If there’s any doubt about the sea’s prominence, we are reminded of this act of creation many times in Psalms: “The sea is His, for it was He who made it. And his hands formed the dry land” (95:5). By seeing a power behind nature, indifference turns to the harnessing of nature to bring humans to awe and fear: “Who made heaven and earth, the sea and all that is in them?” Psalm 146:6 asks, “who keeps faith forever?” This reverence is not because of the perfect storm but because of its very imperfect consequences: “Do you not tremble in my presence?” remarks Jeremiah, “For I have placed the sand as a boundary for the sea, an eternal decree so it cannot be crossed over. Though the waves toss, yet they cannot prevail; though they roar, yet they cannot cross over it” (5:22). As a people, there are seas we have crossed over and those that are impossible to cross.
Job enhances the mystery of the sea by bluntly showing the limitations of human mastery. “Have you entered the springs of the sea or walked in the recesses of the deep?” (38:16). We stand in front of the waves seeing nothing of what happens beneath them and only a fraction of the total horizon. Because of these limitations, it’s not hard to understand the theological wrestling people do in the wake of natural disasters. For some, water is an awesome and majestic aspect of nature. For others, it has robbed them of their homes, their photo albums, their neighbors. And while it’s true that every natural disaster brings a flood of altruism, it is also true that most of us will turn away from the photos and the broadcasts and continue our lives as if this never happened.
I know that not all natural disasters happen right before our Days of Awe, but some years the line of prayer “who by fire and who by water?” seems all too resonant.
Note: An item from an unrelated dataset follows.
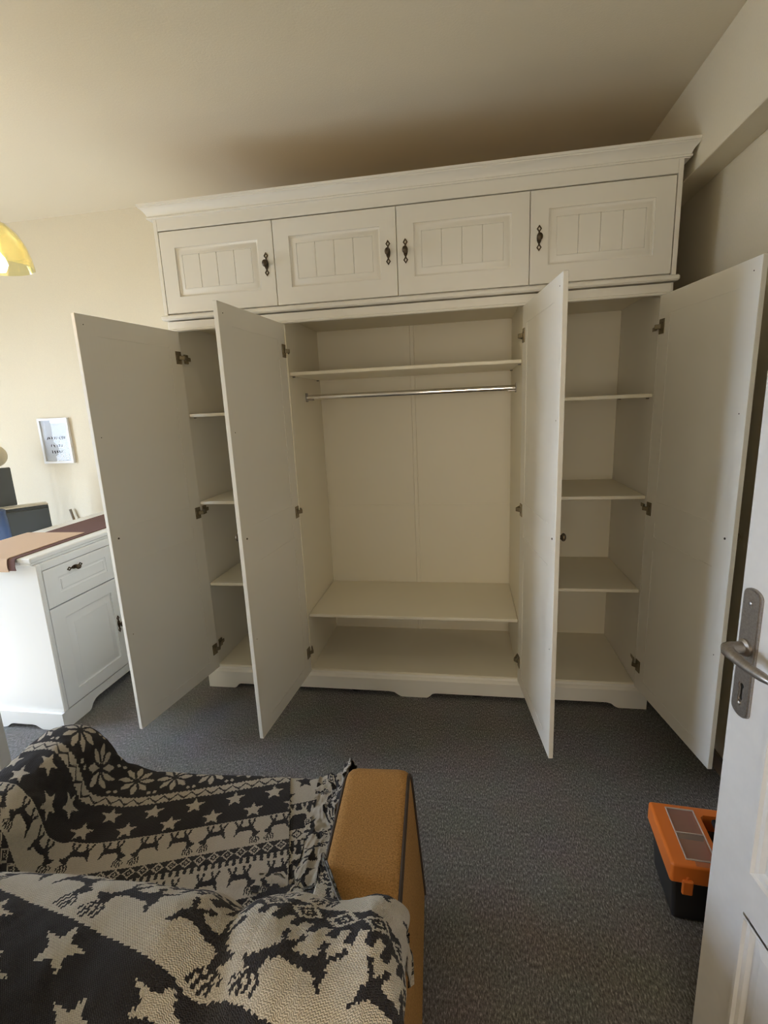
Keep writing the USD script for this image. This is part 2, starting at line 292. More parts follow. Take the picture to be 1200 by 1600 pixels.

I looked in my own archives for writing after Katrina and found an essay called “A Yom Kippur Cry for Katrina.” There I composed a few confessional prayers of my own that seem, sadly, all too relevant today:
Forgive us for the sin of indifference.
Forgive us for turning our eyes away from human suffering.
Forgive us for living comfortably in our own homes and not making homes for the displaced.
Forgive us for not sharing our daily bread with those who do not have bread to share.
Forgive us for not hearing the cry of the shofar.